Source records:
-*-*-

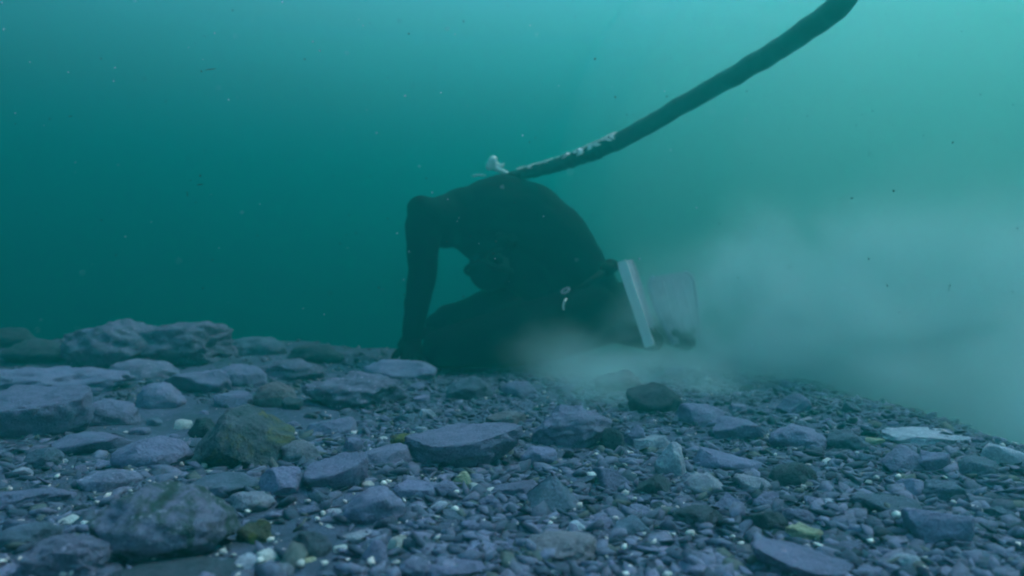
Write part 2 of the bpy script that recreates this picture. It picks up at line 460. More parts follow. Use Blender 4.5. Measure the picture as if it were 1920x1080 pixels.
# the stones one can tell apart in the photograph: px, py, width, height, style, material, label
ROCKS = [
 (420, 640, 120, 56, 'lump', 'teal', 'dim knobbly boulder at the end of the skyline bank', {'sink': .35}),
 (262, 702, 130, 56, 'round', 'mottled', 'silted mound in the dip between the skyline boulders', {'sink': .5}),
 (590, 668, 110, 46, 'round', 'dark', 'last dim hump of the bank before the diver', {'sink': .45}),  # dark material chosen to stand in for the shadow beside the diver
 (20, 640, 110, 50, 'round', 'dark', 'black hump behind the dark greenish boulder', {'sink': .4}),
 (66, 668, 120, 62, 'round', 'dark', 'dark greenish boulder at the far edge of the rock bed', {}),
 (212, 655, 200, 110, 'lump', 'mottled', 'largest mottled boulder on the skyline of the rock bed', {'sink': .3}),
 (345, 650, 180, 92, 'lump', 'mottled', 'rough boulder with dark hollow beside the largest skyline boulder', {'sink': .3}),
 (480, 660, 130, 55, 'round', 'teal', 'dim teal boulder fading into the water behind the rock bed', {}),
 (105, 724, 260, 78, 'lump', 'purple', 'broad smooth silt dusted boulder below the dark greenish one', {}),
 (62, 790, 215, 120, 'ledge', 'purple', 'overhanging boulder with black shaded front', {'sink': .3, 'deep': .7}),
 (205, 782, 125, 66, 'round', 'dusty', 'smooth silted stone touching the overhanging boulder', {}),
 (300, 752, 96, 66, 'round', 'dusty', 'domed lilac stone under the skyline boulders', {}),
 (372, 724, 120, 62, 'angular', 'purple', 'sloping purple block under the rough skyline boulder', {}),
 (447, 712, 105, 58, 'round', 'purple', 'low lilac hump behind the brownish round stone', {}),
 (548, 698, 120, 50, 'lump', 'mottled', 'rough pale mound at the back of the rock bed', {}),
 (518, 750, 84, 66, 'round', 'brown', 'brownish round stone beside a small black gap', {}),
 (662, 742, 190, 84, 'lump', 'mottled', 'wide crumbly mound of pale lumps below the diver\'s hand', {'sink': .5}),
 (752, 697, 135, 46, 'round', 'dusty', 'smooth low mound just in front of the diver\'s planted arm', {}),
 (548, 762, 40, 34, 'angular', 'dark', 'small black stone tucked beside the brownish round stone', {}),
 (452, 840, 186, 142, 'angular', 'mossy', 'big dark boulder with yellow green mossy crown', {'sink': .3}),
 (378, 812, 66, 56, 'angular', 'dark', 'black wedge leaning on the mossy crowned boulder', {}),
 (284, 862, 135, 82, 'round', 'purple', 'rounded purple boulder beside the black wedge', {}),
 (82, 866, 62, 52, 'round', 'teal', 'dark teal cobble under the overhanging boulder', {}),
 (180, 836, 130, 48, 'slab', 'purple', 'flat crumbling purple slab in front of the smooth silted stone', {}),
 (345, 800, 36, 26, 'angular', 'white', 'white chunk beside the black wedge', {'name': 'pebble', 'cat': 'pebble'}),
 (40, 892, 40, 30, 'angular', 'pale', 'pale chunk near the dark teal cobble', {'name': 'pebble', 'cat': 'pebble'}),
 (312, 988, 250, 156, 'under', 'algae', 'largest front boulder with green algae patches', {'sink': .2, 'seed': 5}),
 (128, 1052, 160, 96, 'round', 'mottled', 'speckled boulder in the front corner of the rock bed', {'sink': .3}),
 (330, 1076, 220, 70, 'round', 'dark', 'black boulder under the algae patched boulder', {'sink': .35}),
 (415, 918, 140, 52, 'slab', 'teal', 'long dark green slab behind the algae patched boulder', {}),
 (526, 908, 82, 64, 'angular', 'purple', 'square cornered grey block beside the long dark green slab', {}),
 (472, 948, 84, 48, 'lump', 'ochre', 'pale stone with ochre top beside the algae patched boulder', {}),
 (474, 1010, 68, 62, 'lump', 'moss', 'vivid yellow green mossy lump', {}),
 (135, 980, 52, 30, 'lump', 'white', 'largest white pebble of the trio on dark silt', {'name': 'pebble', 'cat': 'pebble'}),
 (84, 993, 40, 26, 'angular', 'white', 'jagged white pebble of the trio on dark silt', {'name': 'pebble', 'cat': 'pebble'}),
 (161, 984, 22, 16, 'round', 'white', 'smallest white pebble of the trio on dark silt', {'name': 'pebble', 'cat': 'pebble'}),
 (500, 1053, 52, 42, 'angular', 'white', 'bright white chunk below the mossy lump', {'name': 'pebble', 'cat': 'pebble'}),
 (528, 1072, 48, 32, 'round', 'ochre', 'pale greenish pebble against the bright white chunk', {'name': 'pebble', 'cat': 'pebble'}),
 (464, 1060, 52, 40, 'angular', 'pale', 'grey white stone on the other side of the bright white chunk', {'name': 'pebble', 'cat': 'pebble'}),
 (622, 806, 92, 40, 'slab', 'dusty', 'pale lens shaped slab propped on shingle', {'tilt': -8}),
 (562, 858, 74, 62, 'round', 'ochre', 'greyish cobble with yellow stain next to the mossy crowned boulder', {}),
 (662, 842, 36, 40, 'slab', 'purple', 'small upright flake below the lens shaped slab', {}),
 (870, 848, 222, 92, 'ledge', 'dusty', 'longest slab with pale flat top and black shaded front', {'sink': .15, 'deep': .6, 'tilt': -4, 'seed': 77}),
 (758, 834, 56, 42, 'lump', 'moss', 'mossy knob at the end of the longest slab', {}),
 (866, 906, 36, 42, 'angular', 'yellow', 'yellow stone under the front of the longest slab', {}),
 (634, 896, 118, 70, 'ledge', 'purple', 'tilted stone with dark underside behind the pale round cobble', {'tilt': -14, 'sink': .3}),
 (702, 957, 110, 84, 'round', 'dusty', 'pale round cobble standing in shingle', {'sink': .3, 'seed': 12}),
 (1034, 930, 110, 84, 'peak', 'teal', 'dark three sided rock with pointed top', {'sink': .25}),
 (968, 926, 96, 40, 'slab', 'purple', 'thin slab leaning on the dark three sided rock', {'tilt': -10}),
 (916, 950, 52, 36, 'angular', 'purple', 'small purple block in front of the thin leaning slab', {}),
 (1046, 1032, 150, 66, 'slab', 'brown', 'wide flat buried stone in the front shingle', {'sink': .6}),
 (704, 1048, 56, 66, 'angular', 'purple', 'tall angular stone beside the white shard', {}),
 (744, 1026, 34, 46, 'shard', 'white', 'long white shard standing on end', {'name': 'shell', 'cat': 'shell', 'tilt': 35}),
 (780, 1066, 66, 42, 'lump', 'mottled', 'pale speckled stone at the foot of the white shard', {}),
 (850, 1064, 124, 44, 'slab', 'purple', 'flat purple slab cut by the front edge of the view', {}),
 (1074, 806, 150, 92, 'round', 'dusty', 'big rounded boulder veiled by silt', {'sink': .35}),
 (950, 790, 76, 40, 'lump', 'brown', 'brown crumbly stone behind the longest slab', {}),
 (974, 735, 72, 38, 'angular', 'purple', 'long purple stone in front of the diver\'s knees', {}),
 (880, 738, 86, 62, 'lump', 'teal', 'weedy dark teal stone in front of the diver', {}),
 (905, 690, 150, 40, 'round', 'teal', 'shadowed teal hump under the diver\'s knee', {}),
 (1218, 758, 92, 88, 'angular', 'dark', 'black pointed rock standing in the silt cloud', {'sink': .5, 'tilt': 38, 'seed': 21, 'deep': 1.0}),
 (1160, 722, 96, 56, 'lump', 'brown', 'brown rock behind the black pointed rock', {}),
 (1150, 836, 44, 62, 'angular', 'dark', 'black block wedged beside the silt veiled boulder', {}),
 (1188, 826, 42, 56, 'angular', 'purple', 'upright purple block beside the black wedged block', {}),
 (1224, 834, 68, 34, 'slab', 'pale', 'thin pale leaf shaped slab', {'tilt': -12}),
 (1258, 870, 60, 78, 'angular', 'pale', 'pale upright stone below the leaf shaped slab', {'sink': .25}),
 (1222, 912, 80, 44, 'angular', 'dark', 'low dark stone at the foot of the pale upright stone', {}),
 (1010, 862, 70, 48, 'angular', 'purple', 'blocky stone at the blunt end of the longest slab', {}),
 (1322, 916, 74, 54, 'round', 'ochre', 'drab rounded cobble with pale top', {}),
 (1362, 952, 64, 52, 'angular', 'purple', 'angled slab resting on the drab rounded cobble', {}),
 (1496, 830, 104, 66, 'round', 'dusty', 'domed lilac boulder on the right slope', {'sink': .35}),
 (1385, 812, 110, 52, 'slab', 'purple', 'stacked flat slab beside the domed lilac boulder', {'tilt': 12}),
 (1372, 870, 124, 44, 'slab', 'purple', 'wide flat slab in front of the stacked flat slab', {'tilt': 5}),
 (1440, 660, 62, 50, 'round', 'dark', 'dark boulder half lost in the silt', {}),
 (1380, 688, 60, 36, 'angular', 'teal', 'dim jagged stone next to the boulder half lost in silt', {}),
 (1436, 985, 84, 56, 'angular', 'dark', 'dark cobble behind the black front slab', {}),
 (1498, 972, 68, 36, 'round', 'purple', 'oval purple cobble touching the yellowish lump', {'tilt': 14}),
 (1508, 1002, 66, 38, 'lump', 'yellow', 'yellowish white knobbly lump', {}),
 (1418, 999, 30, 17, 'round', 'white', 'flat white pebble beside the dark cobble', {'name': 'pebble', 'cat': 'pebble'}),
 (1506, 1062, 190, 72, 'ledge', 'purple', 'slab with black shaded front at the front edge of the view', {'tilt': 10, 'sink': .25}),
 (1768, 990, 136, 82, 'slab', 'dusty', 'large pale sloping slab on the right slope', {'tilt': 12, 'sink': .3}),
 (1820, 959, 46, 28, 'angular', 'white', 'white three cornered stone above the pale sloping slab', {'name': 'pebble', 'cat': 'pebble'}),
 (1700, 1059, 60, 42, 'round', 'pale', 'pale egg shaped cobble', {}),
 (1757, 1056, 30, 30, 'round', 'dusty', 'round lilac pebble beside the egg shaped cobble', {'name': 'pebble', 'cat': 'pebble'}),
 (1750, 872, 58, 50, 'angular', 'dusty', 'pointed grey stone in front of the long silted slab', {}),
 (1735, 822, 160, 34, 'slab', 'pale', 'long pale slab half buried in silt', {'tilt': 2}),
 (1838, 880, 90, 40, 'slab', 'teal', 'greenish flat stone under the palest edge slab', {'tilt': 8}),
 (1888, 866, 96, 56, 'slab', 'pale', 'palest slab sloping out of the view', {'tilt': 25, 'deep': .5}),
 (1640, 830, 32, 18, 'shard', 'yellow', 'pale yellow sliver beside the long silted slab', {'name': 'pebble', 'cat': 'pebble'}),
 (1655, 950, 124, 46, 'slab', 'teal', 'dark flat slab beside the pale sloping slab', {}),
 (1712, 922, 60, 48, 'angular', 'dusty', 'grey cube like stone on the dark flat slab', {}),
 (1764, 930, 84, 54, 'angular', 'teal', 'green tinged block behind the pale sloping slab', {}),
 (1588, 836, 80, 56, 'round', 'teal', 'dark green rounded stone on the slope crest', {}),
 (1597, 1030, 60, 30, 'round', 'purple', 'smooth oval stone off the end of the black front slab', {}),
 (1830, 1050, 70, 34, 'angular', 'teal', 'dull green stone in the front corner of the slope', {}),
 (600, 935, 44, 34, 'angular', 'teal', 'dull stone between the grey block and the pale cobble', {}),
 (583, 1030, 74, 66, 'lump', 'dark', 'dark weedy clump in front of the yellow mossy lump', {}),
 (575, 1054, 36, 18, 'round', 'yellow', 'flat yellow pebble under the dark weedy clump', {'name': 'pebble', 'cat': 'pebble'}),
 (60, 935, 150, 50, 'slab', 'purple', 'crumbling purple ledge beside the white pebbles', {'sink': .6}),
 (50, 1010, 110, 60, 'round', 'teal', 'dark weedy mound behind the speckled corner boulder', {}),
 (205, 905, 110, 44, 'slab', 'mottled', 'pale streaked slab behind the algae patched boulder', {}),
]
for (px, py, w, h, st, mt, lab, kw) in ROCKS:
    place(px, py, w, h, st, mt, lab, **kw)

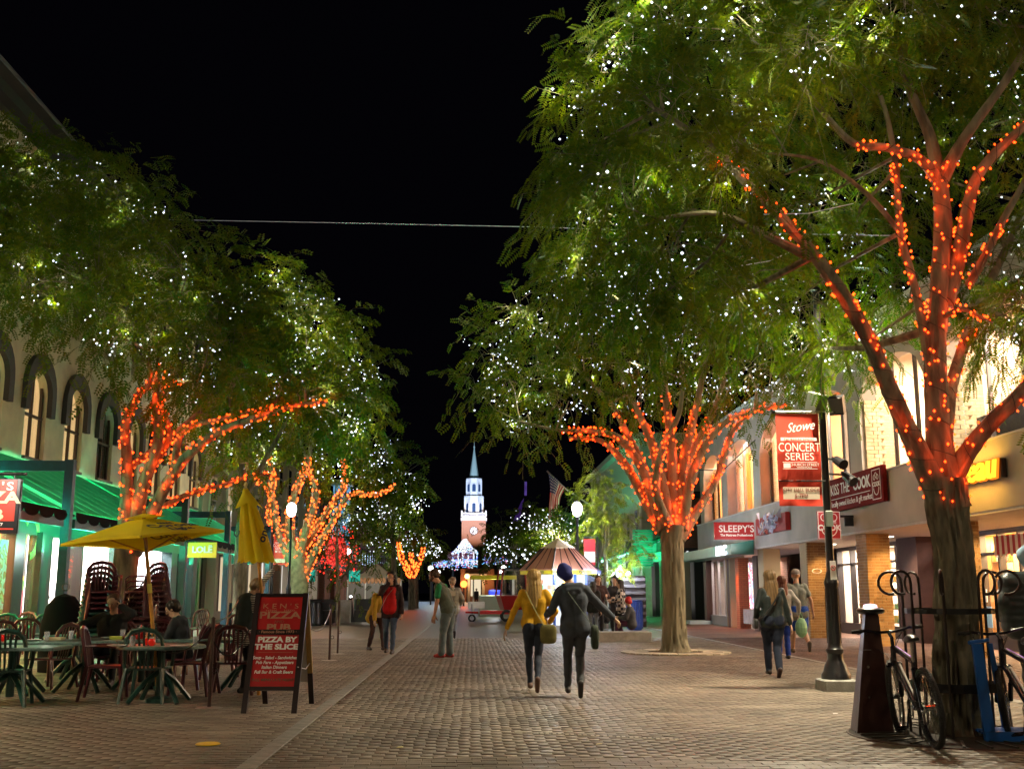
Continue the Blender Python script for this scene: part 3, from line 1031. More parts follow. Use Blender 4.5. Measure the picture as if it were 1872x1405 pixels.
for dz, dy in ((.22, 0), (.17, .1), (.17, -.1)):
 MB().torus(.06, .008, 14, 5, Matrix.Translation((-.064, -1.62 + dy, dz)) @ Matrix.Rotation(PI / 2, 4, 'Y')).obj('emblem_hat', M_WHITELET, t)
MB().torus(.17, .01, 14, 5, Matrix.Translation((-.064, -1.62, -.08)) @ Matrix.Rotation(PI / 2, 4, 'Y') @ Matrix.Rotation(-PI / 2, 4, 'Z'), arc=PI).obj('emblem_smile', M_WHITELET, t)
t = empty('shop_sign', (9.17, 28.0, 3.02), 0, 'square red projecting sign with a white chef hat half behind the lamp post', 'sign')
MB().bbox((0, 0, 0), (.6, .06, .72), .01).obj('board', M_SIGNRED, t)
bd = MB()
for a, b_ in (((-.29, -.033, -.35), (.29, -.031, -.335)), ((-.29, -.033, .335), (.29, -.031, .35)), ((-.29, -.033, -.335), (-.275, -.031, .335)), ((.275, -.033, -.335), (.29, -.031, .335))):
 bd.b2(a, b_)
bd.obj('border', M_WHITELET, t)
text('lettering', 'THE', .1, M_WHITELET, t, (.1, -.032, .07), ext=.001)
text('lettering', 'COOK', .2, M_WHITELET, t, (.0, -.032, -.07), ext=.001, off=.008)
MB().torus(.2, .012, 16, 5, Matrix.Translation((0, -.034, -.08)) @ Matrix.Rotation(PI / 2, 4, 'X') @ Matrix.Rotation(PI, 4, 'Z'), arc=PI).obj('emblem_smile', M_WHITELET, t)
for dx in (-.12, .0, .12):
 MB().torus(.09, .01, 16, 5, Matrix.Translation((dx, -.034, .2)) @ Matrix.Rotation(PI / 2, 4, 'X')).obj('emblem_hat', M_WHITELET, t)
MB().b2((.3, -.03, .2), (.75, .03, .26)).obj('bracket', M_BLACK, t)
MB().b2((.42, .0, -.02), (.72, .06, .2)).obj('bracket_box', M_BLACK, t)
lamp('sign_light', 'SPOT', (-.2, -1.2, .5), 8, (1, .9, .85), t, rot=(R(68), 0, 0), spot=R(70))
t = empty('neon_sign', (9.72, 20.75, 3.58), 0, 'glowing yellow script sign ending in emeau behind the big trunk', 'sign')
MB().bbox((.02, .5, 0), (.12, 3.2, .36), .02).obj('backing', mat('dark_raceway', (.03, .015, .01), .4), t)
E_YEL = emat('yellow_neon', (1, .62, .03), .45)
E_ORG = emat('orange_neon_edge', (1, .2, .01), .35)
text('lettering', 'emeau', .68, E_YEL, t, (-.13, .1, .04), (PI / 2, 0, -PI / 2), .02, shear=.2, off=.01, sx=1.3)
text('lettering', 'emeau', .68, E_ORG, t, (-.085, .1, .04), (PI / 2, 0, -PI / 2), .01, shear=.2, off=.035, sx=1.3)
lamp('neon_wash', 'AREA', (-.3, .1, 0), 12, (1, .5, .05), t, size=.3, sy=2, rot=(0, -PI / 2, 0))
# ------------------------------------------------------------------ left side: cream building with arched windows and green canopies
LB = empty('cream_building', (-11, 34, 0), 0, 'tall cream painted building with dark hooded arched windows on the left', 'building')
M_CREAM = mat('cream_painted_brick', (.62, .6, .42), .85, bump=.5, bscale=50, var=.1, vscale=2)
def LL(x, y, z): return L(x, y, z, LB)
L_Y = [24.3 + 2.66 * i for i in range(8)]
L_OP = [(y, y + 1.35) for y in L_Y]
arch_wall(-11, -11.45, 12, 44.6, 4.3, 8.4, [(11.2 + 0 * 1, 11.2)][:0] + [(21.64, 22.99), (18.98, 20.33), (16.3, 17.65)][::-1] + L_OP, 6.35, 6.85, LB, 10).obj('wall', M_CREAM, LB) if False else None
ops = sorted([(16.3, 17.65), (18.98, 20.33), (21.64, 22.99)] + L_OP)
ops = [o for o in ops if o[1] < 44.4]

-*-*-

Where does the word "picture" appear in the listing? List each line that holds it.

Write part 2 of the bpy script that recreates this picture. It picks up at line 460. More parts follow. Use Blender 4.5. Measure the picture as if it were 1920x1080 pixels.
Continue the Blender Python script for this scene: part 3, from line 1031. More parts follow. Use Blender 4.5. Measure the picture as if it were 1872x1405 pixels.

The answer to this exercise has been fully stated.